Paul's last word in the letter is the right one. After three chapters of telling the Corinthians how to test the super-apostles, he turns the same searchlight on his readers: Examine yourselves, to see whether you are in the faith. Test yourselves. Discernment is never only directed outward. The same instinct that cuts through a counterfeit minister cuts through our own counterfeit instincts — our love of platform, our love of success, our easy impatience with weak Christians and weak churches, our tendency to follow the polished voice rather than the cruciform one.

The super-apostles were beating Paul in every metric the Corinthian church had learned to value. The Corinthian church was about to lose Paul to keep them. Paul's letter is his attempt to recover the church before the trade was complete. The letter survived. We do not know whether the Corinthians did.

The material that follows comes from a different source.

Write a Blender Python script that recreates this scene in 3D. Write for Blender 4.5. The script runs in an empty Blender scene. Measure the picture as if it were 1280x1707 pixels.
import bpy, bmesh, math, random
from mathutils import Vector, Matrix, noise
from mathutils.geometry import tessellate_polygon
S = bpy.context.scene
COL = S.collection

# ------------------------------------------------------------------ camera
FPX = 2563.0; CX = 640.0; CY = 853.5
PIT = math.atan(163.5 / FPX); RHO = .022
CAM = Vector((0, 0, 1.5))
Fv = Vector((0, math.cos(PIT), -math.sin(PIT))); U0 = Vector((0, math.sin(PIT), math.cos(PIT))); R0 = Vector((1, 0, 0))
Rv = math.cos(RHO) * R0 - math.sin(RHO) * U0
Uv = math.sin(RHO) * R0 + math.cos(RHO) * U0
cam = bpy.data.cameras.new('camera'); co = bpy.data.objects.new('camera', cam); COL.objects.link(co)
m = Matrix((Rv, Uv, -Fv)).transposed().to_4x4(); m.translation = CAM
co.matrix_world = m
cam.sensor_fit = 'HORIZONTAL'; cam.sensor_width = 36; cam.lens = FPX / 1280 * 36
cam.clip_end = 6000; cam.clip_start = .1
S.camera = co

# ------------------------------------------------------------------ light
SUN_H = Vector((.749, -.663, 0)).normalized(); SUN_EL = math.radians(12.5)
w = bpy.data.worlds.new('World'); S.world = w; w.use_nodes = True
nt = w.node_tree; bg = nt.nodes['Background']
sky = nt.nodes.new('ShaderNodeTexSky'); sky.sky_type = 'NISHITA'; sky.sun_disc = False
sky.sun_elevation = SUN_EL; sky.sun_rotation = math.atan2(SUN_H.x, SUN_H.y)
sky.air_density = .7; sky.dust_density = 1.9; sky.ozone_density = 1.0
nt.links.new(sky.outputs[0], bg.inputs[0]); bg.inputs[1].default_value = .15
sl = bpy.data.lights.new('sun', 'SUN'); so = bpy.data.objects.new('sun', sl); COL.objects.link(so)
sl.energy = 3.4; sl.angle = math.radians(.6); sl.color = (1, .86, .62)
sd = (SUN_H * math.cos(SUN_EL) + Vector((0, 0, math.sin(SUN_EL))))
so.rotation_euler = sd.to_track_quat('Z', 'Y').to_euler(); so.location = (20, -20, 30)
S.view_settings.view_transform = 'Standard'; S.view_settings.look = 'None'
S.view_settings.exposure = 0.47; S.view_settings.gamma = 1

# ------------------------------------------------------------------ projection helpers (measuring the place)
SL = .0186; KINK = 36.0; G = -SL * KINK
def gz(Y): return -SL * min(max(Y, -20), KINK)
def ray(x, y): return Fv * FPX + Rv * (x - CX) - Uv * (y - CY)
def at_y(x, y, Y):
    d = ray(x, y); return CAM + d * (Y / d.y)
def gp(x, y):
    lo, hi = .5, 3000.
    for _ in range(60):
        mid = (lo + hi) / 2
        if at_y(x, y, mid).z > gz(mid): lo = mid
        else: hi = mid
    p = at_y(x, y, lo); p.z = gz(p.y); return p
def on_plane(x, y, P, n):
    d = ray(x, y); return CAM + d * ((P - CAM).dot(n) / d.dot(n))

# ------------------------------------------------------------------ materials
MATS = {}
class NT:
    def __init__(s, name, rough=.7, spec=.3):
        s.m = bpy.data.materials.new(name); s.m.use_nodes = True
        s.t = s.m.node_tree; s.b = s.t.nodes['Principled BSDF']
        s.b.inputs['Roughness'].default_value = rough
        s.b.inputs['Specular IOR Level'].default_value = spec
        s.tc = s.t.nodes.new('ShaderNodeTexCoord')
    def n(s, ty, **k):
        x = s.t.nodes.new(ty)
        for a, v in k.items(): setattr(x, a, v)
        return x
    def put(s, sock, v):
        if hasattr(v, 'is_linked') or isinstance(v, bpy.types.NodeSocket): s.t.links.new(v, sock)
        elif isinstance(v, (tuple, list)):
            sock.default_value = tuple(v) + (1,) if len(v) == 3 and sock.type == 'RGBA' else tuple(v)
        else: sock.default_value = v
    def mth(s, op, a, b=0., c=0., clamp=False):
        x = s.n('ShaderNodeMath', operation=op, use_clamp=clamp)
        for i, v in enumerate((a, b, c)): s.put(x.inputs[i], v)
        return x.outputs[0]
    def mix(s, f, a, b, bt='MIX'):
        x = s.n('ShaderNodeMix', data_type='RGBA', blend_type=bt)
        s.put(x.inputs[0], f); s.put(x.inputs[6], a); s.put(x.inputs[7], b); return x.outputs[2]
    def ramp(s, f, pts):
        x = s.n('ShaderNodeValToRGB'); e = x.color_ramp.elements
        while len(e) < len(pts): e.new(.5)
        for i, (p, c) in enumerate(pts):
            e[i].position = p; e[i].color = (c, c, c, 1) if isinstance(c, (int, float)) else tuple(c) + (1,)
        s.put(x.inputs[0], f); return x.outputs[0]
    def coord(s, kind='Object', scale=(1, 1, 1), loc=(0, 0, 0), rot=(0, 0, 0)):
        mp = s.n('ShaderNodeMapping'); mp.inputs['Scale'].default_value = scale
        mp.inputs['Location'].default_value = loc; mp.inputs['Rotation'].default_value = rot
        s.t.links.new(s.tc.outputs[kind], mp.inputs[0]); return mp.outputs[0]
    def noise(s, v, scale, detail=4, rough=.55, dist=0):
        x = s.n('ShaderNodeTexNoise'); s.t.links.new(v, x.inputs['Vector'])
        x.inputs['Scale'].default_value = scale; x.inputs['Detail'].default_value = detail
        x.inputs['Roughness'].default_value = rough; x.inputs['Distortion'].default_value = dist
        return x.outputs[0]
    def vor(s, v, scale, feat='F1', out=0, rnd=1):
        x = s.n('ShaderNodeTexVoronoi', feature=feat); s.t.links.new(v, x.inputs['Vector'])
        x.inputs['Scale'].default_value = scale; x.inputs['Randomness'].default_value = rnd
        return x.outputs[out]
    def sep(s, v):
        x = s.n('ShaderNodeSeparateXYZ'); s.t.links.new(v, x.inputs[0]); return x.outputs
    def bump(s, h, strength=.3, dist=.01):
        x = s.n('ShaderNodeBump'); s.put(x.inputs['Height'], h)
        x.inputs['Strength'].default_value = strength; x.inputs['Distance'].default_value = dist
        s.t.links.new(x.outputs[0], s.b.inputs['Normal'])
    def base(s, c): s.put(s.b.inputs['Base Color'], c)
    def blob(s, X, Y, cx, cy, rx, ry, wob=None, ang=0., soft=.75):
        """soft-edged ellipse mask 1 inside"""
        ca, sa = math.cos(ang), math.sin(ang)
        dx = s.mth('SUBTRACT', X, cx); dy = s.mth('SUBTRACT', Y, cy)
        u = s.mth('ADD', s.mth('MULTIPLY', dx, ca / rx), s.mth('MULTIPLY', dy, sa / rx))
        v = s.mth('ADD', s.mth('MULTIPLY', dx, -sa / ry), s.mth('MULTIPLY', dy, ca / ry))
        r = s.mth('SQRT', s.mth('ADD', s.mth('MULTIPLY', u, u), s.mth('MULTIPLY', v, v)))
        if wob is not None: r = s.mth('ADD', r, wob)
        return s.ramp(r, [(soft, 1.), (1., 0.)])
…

The same trade is offered in every generation. We have been told.

Going Deeper

Take one Christian ministry — your church, a ministry you support, a teacher you follow — and ask the 2 Corinthians question of it. Where are its scars? Where does it choose weakness? Where does its leader, in the long arc of his or her life, look more like the cross than like the platform? If you cannot answer, that is data. The cross-shaped ministry is not always the largest or the most exciting. Paul lost Corinth, for a while, to ministries that were both. The cross-shaped one is the one Christ actually sends.

Key Quotes

Satan's most successful work is not in opposing the gospel but in counterfeiting it. He raises up apostles who use the language of Christ to commend a different Christ.

Prayer Focus

Ask God to show you where you have been quietly impressed by Christian ministry that has more in common with the world's metrics — platform, charisma, success, credentials — than with Paul's strange boast in weakness. Pray for the courage to evaluate ministries by the cross, not by their results.

Meditation

Paul says Satan disguises himself as an angel of light, and his ministers as servants of righteousness. The most dangerous Christian ministry is not the one that openly opposes the gospel but the one that sounds gospel-like while quietly substituting something else. What does that mean for how you evaluate the ministries you support?

Question for Discussion

Paul's apostolic resume in 2 Corinthians 11:21-30 is a list of beatings, shipwrecks, hunger, and anxiety for the churches. The 'super-apostles' had a much more impressive resume by the world's metrics. If Paul's letter showed up in our culture today, would we recognize him as the apostle and them as the counterfeit — or the other way around?